Urban forests have the potential to offer recreational opportunities to urban residents, and the aspects of recreation and landscape aesthetics are significant components of the value of urban forests [31]. Studies using a hedonic pricing or willingness-to-pay method suggest afforestation may generate additional welfare gains [32,33]. However, given that the BPA primarily implements urban forestation based on ecological functions and that the samples in this study were concentrated in remote suburban ecological forest areas, the planning and design of which focused on ecological services such as carbon sequestration and pollution blocking while generally lacking recreational service carriers such as walking paths and recreational facilities, the full release of the recreational service functions of the sample sub-compartments was observed. Consequently, this study primarily measured the afforestation efficiency by ecological efficiency indicators such as carbon sequestration and air pollutant removal. It has been recognised that residential activities affect tree growth and its ecological service provision [21,22]. However, the effects of human activity intensity on afforestation efficiency in this study was not significant. This may be due to the dual role of human activities on eco-efficiency, both in terms of potential trampling damage and community stewardship involvement. In the future, Beijing plans to design and construct afforestation plots adjacent to the village centre area according to the park model, with the aim of enhancing the forest landscape and installing additional resting seats and recreational trails [8]. The efficiency assessment of the BPA should expand the indicator dimensions to include social indicators such as the enhancement of residents’ well-being and cultural service provision [34] so as to provide scientific decision support for urban green space planning.

5. Conclusions

By assessing the afforestation efficiency of the BPA sub-compartments, we determined that Bootstrap has a corrective effect on the systematic overestimation present in the original DEA. Following the implementation of the Bootstrap correction, the mean scores for comprehensive efficiency, pure technical efficiency, and scale efficiency for the sample sub-compartments were 0.646, 0.664, and 0.973, respectively. Given the spatial heterogeneity and individual differences in the efficiency scores of the sample sub-compartments, it is recommended that sub-compartments with leading technical efficiency and appropriate land and capital scales should be used as demonstration cases to promote management experience. Sub-compartments with near-optimal scale efficiency but sloppy management should be upgraded on the basis of maintaining stable scales in terms of technology and management. Sub-compartments that demonstrate excellent management technology but unreasonable input scales should be promoted to merge the operations of neighbouring sub-compartments to expand scale efficiency. Sub-compartments that exhibit both management and scale failures should be addressed to enhance stand productivity, and dynamic monitoring and response should be strengthened.

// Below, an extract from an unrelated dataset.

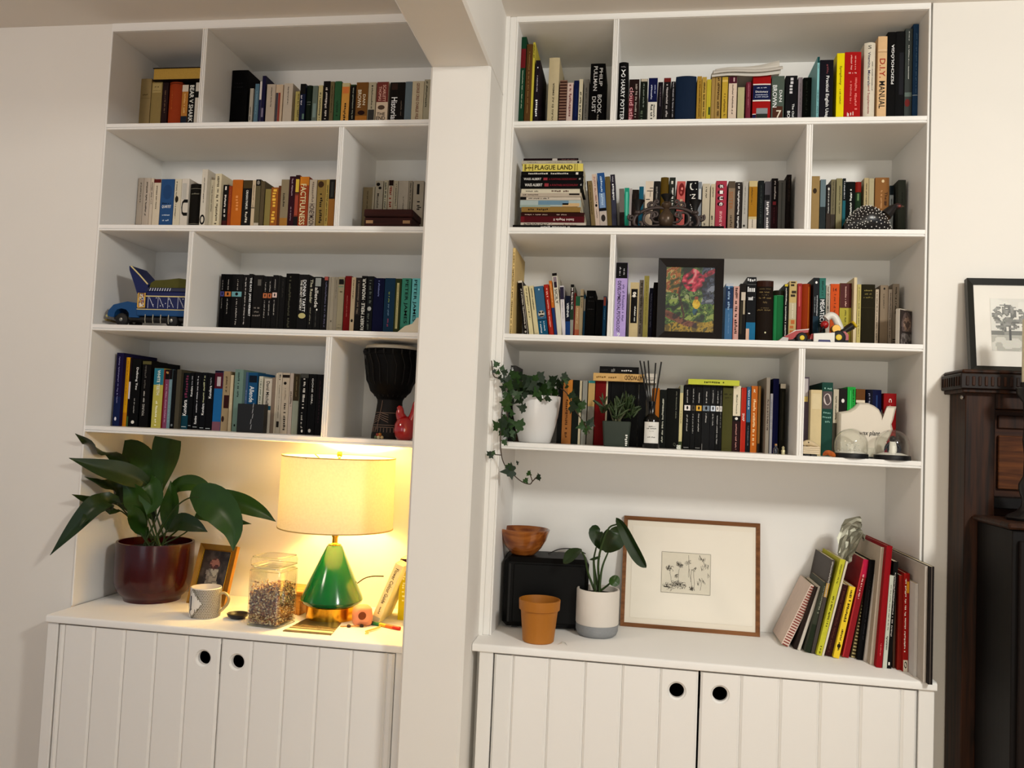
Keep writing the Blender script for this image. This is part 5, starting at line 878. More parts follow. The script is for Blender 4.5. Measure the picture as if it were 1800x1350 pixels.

It is recommended that forest management agencies carry out long-term and continuous forest monitoring, implement fine conservation, and set conservation standards at a hierarchical level. The agencies should develop the understory economy and, on the premise of not interfering with the healthy growth of trees and the normal performance of forest ecological functions, moderately carry out understory economic activities such as understory planting, forest tourism, recreation and leisure, science popularisation and education, and forest product collection, etc. Agencies should furthermore establish subsidy-performance linkage systems to provide incentives for significant performance improvement and to reduce subsidies for sub-compartments with persistently low performance to force rectification.